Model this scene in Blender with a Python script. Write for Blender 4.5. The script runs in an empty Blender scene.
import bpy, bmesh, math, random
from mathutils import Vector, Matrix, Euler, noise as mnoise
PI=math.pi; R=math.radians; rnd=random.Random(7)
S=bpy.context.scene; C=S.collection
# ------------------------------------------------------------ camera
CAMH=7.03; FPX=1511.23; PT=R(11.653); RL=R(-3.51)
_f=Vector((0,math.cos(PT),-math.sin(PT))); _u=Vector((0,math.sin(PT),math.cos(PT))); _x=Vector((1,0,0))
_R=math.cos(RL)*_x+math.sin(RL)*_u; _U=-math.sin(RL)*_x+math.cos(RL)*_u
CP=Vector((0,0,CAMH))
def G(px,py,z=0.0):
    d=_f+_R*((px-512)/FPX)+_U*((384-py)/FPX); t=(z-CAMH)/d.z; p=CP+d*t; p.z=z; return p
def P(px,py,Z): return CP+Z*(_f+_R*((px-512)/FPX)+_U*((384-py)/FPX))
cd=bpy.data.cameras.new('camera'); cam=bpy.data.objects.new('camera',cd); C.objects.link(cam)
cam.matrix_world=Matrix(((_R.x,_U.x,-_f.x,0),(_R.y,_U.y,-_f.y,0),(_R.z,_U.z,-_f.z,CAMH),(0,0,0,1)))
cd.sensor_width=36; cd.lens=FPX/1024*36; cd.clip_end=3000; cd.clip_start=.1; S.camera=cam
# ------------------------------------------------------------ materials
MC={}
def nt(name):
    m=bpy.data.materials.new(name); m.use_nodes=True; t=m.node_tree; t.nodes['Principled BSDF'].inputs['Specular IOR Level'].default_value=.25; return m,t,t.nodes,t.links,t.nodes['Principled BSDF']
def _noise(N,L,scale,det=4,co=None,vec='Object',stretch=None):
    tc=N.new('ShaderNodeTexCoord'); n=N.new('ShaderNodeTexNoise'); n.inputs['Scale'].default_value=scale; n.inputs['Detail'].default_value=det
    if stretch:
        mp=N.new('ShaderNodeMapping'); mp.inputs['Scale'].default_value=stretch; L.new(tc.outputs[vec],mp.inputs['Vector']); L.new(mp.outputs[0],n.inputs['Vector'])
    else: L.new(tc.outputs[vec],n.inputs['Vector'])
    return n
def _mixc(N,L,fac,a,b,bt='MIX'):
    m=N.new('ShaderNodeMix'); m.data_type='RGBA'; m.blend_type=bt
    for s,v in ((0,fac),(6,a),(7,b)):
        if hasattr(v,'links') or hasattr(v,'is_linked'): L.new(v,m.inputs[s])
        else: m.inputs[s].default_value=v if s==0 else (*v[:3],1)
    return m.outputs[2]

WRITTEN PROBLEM
Every line of the data above should be reproduced word for word.

FULL RESPONSE
Model this scene in Blender with a Python script. Write for Blender 4.5. The script runs in an empty Blender scene.
import bpy, bmesh, math, random
from mathutils import Vector, Matrix, Euler, noise as mnoise
PI=math.pi; R=math.radians; rnd=random.Random(7)
S=bpy.context.scene; C=S.collection
# ------------------------------------------------------------ camera
CAMH=7.03; FPX=1511.23; PT=R(11.653); RL=R(-3.51)
_f=Vector((0,math.cos(PT),-math.sin(PT))); _u=Vector((0,math.sin(PT),math.cos(PT))); _x=Vector((1,0,0))
_R=math.cos(RL)*_x+math.sin(RL)*_u; _U=-math.sin(RL)*_x+math.cos(RL)*_u
CP=Vector((0,0,CAMH))
def G(px,py,z=0.0):
    d=_f+_R*((px-512)/FPX)+_U*((384-py)/FPX); t=(z-CAMH)/d.z; p=CP+d*t; p.z=z; return p
def P(px,py,Z): return CP+Z*(_f+_R*((px-512)/FPX)+_U*((384-py)/FPX))
cd=bpy.data.cameras.new('camera'); cam=bpy.data.objects.new('camera',cd); C.objects.link(cam)
cam.matrix_world=Matrix(((_R.x,_U.x,-_f.x,0),(_R.y,_U.y,-_f.y,0),(_R.z,_U.z,-_f.z,CAMH),(0,0,0,1)))
cd.sensor_width=36; cd.lens=FPX/1024*36; cd.clip_end=3000; cd.clip_start=.1; S.camera=cam
# ------------------------------------------------------------ materials
MC={}
def nt(name):
    m=bpy.data.materials.new(name); m.use_nodes=True; t=m.node_tree; t.nodes['Principled BSDF'].inputs['Specular IOR Level'].default_value=.25; return m,t,t.nodes,t.links,t.nodes['Principled BSDF']
def _noise(N,L,scale,det=4,co=None,vec='Object',stretch=None):
    tc=N.new('ShaderNodeTexCoord'); n=N.new('ShaderNodeTexNoise'); n.inputs['Scale'].default_value=scale; n.inputs['Detail'].default_value=det
    if stretch:
        mp=N.new('ShaderNodeMapping'); mp.inputs['Scale'].default_value=stretch; L.new(tc.outputs[vec],mp.inputs['Vector']); L.new(mp.outputs[0],n.inputs['Vector'])
    else: L.new(tc.outputs[vec],n.inputs['Vector'])
    return n
def _mixc(N,L,fac,a,b,bt='MIX'):
    m=N.new('ShaderNodeMix'); m.data_type='RGBA'; m.blend_type=bt
    for s,v in ((0,fac),(6,a),(7,b)):
        if hasattr(v,'links') or hasattr(v,'is_linked'): L.new(v,m.inputs[s])
        else: m.inputs[s].default_value=v if s==0 else (*v[:3],1)
    return m.outputs[2]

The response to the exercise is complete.